We have all heard the story of the little Dutch boy who saved a town from flooding by putting his finger in a dike. What happens when the next hole opens? Well, he can always stick another finger in, can’t he?

The new “Tool Kit” for institutional investors

The Goldschmidt Committee recently published their interim report on the extension of “coordinated loans”, a term covering consortium and syndicated lending by institutional investors in Israel.

The executive summary of the report explains that institutional investors have become major players in the credit market in Israel, and have significantly expanded their market share of lending due to changes in the Israeli capital markets over the past few years (the Bachar reform and the pension fund reforms) while failing to address adequately the related risks. The Committee aims to improve the standard of lending by institution investors, and to provide the institutional investors with a “tool kit” to be used in their lending activity.

Sounds familiar? In February 2010 the Hodak Committee issued its report covering the extension of credit by institutional investors purchasing corporate bonds. The Committee analyzed the increase in market share of the institutional investors in the lending market (yes, caused by the various reforms of course), and the failure to address adequately the risks involved in such lending. The Committee went on to provide a “tool kit” for the improvement of the quality of the product and the associated risk management.

Credit crunch?

Reading through the Goldschmidt Report, one finds alongside corporate governance and risk management requirements imposed on the institutional investors themselves, also requirements that will be imposed on the other members of the lending consortium, and in particular on the arranger. It seems that these requirements may not reflect current practice, not only in Israel, but also in the other lending markets such as the UK and the US. Requirements imposed on the arranger, such as disclosure of other business with the borrower and its affiliates, duties of monitoring for certain events, disclosure of information obtained from other sources, and various other requirements, may well exclude institutional investors from this market altogether. Since the requirements are imposed also on the secondary market, this may mean that banks will be reluctant in practice not only to invite institutional investors to participate in lending syndicates but also to sell down their credits.

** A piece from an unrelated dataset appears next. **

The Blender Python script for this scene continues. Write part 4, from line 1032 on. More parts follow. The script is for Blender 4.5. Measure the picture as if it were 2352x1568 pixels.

In the new Basel III world, this may have market-wide implications for the availability of credit generally (as banks may not be able to extend credit without identifiable means of selling down part of the risk, and, according to the recommendations of the Goldschmidt Committee, the arranger must in any event hold at least 15% of the credit on its books). Institutional investors may be driven away from “safer” bank loans (on the assumption that banks are better lenders, as mentioned in both the Hodak and the Goldschmidt Reports) into riskier areas of investment, driven by the same forces which created the problem of “inadequate” lending by institutional investors to begin with – excess liquidity combined with immense pressure to improve yields (caused by a combination of fierce competition and low interest rates).

Time for change?

Committee after committee, requirements are being imposed in the financial market to make institutional lending safer – Imposing “bank loan” standards for corporate bonds, and now in the Goldschmidt Report requiring that institutional investors “hitchhike” on bank expertise, giving them the benefit of inside knowledge of the bank’s relationship with the borrower and its affiliates and by imposing more and more requirements upon the arrangers of the lending consortiums. Are there free rides? I doubt it.

What is the real answer? Have we finally reached a point where we should admit the need for a change in the regulation of the institutional market, for example by bringing in one single regulator that can ensure adequate regulation across the board (thus also eliminating regulatory arbitrage and ambiguity)? Time will tell. Or perhaps, we will just stick another finger into the next hole that opens up in the wall.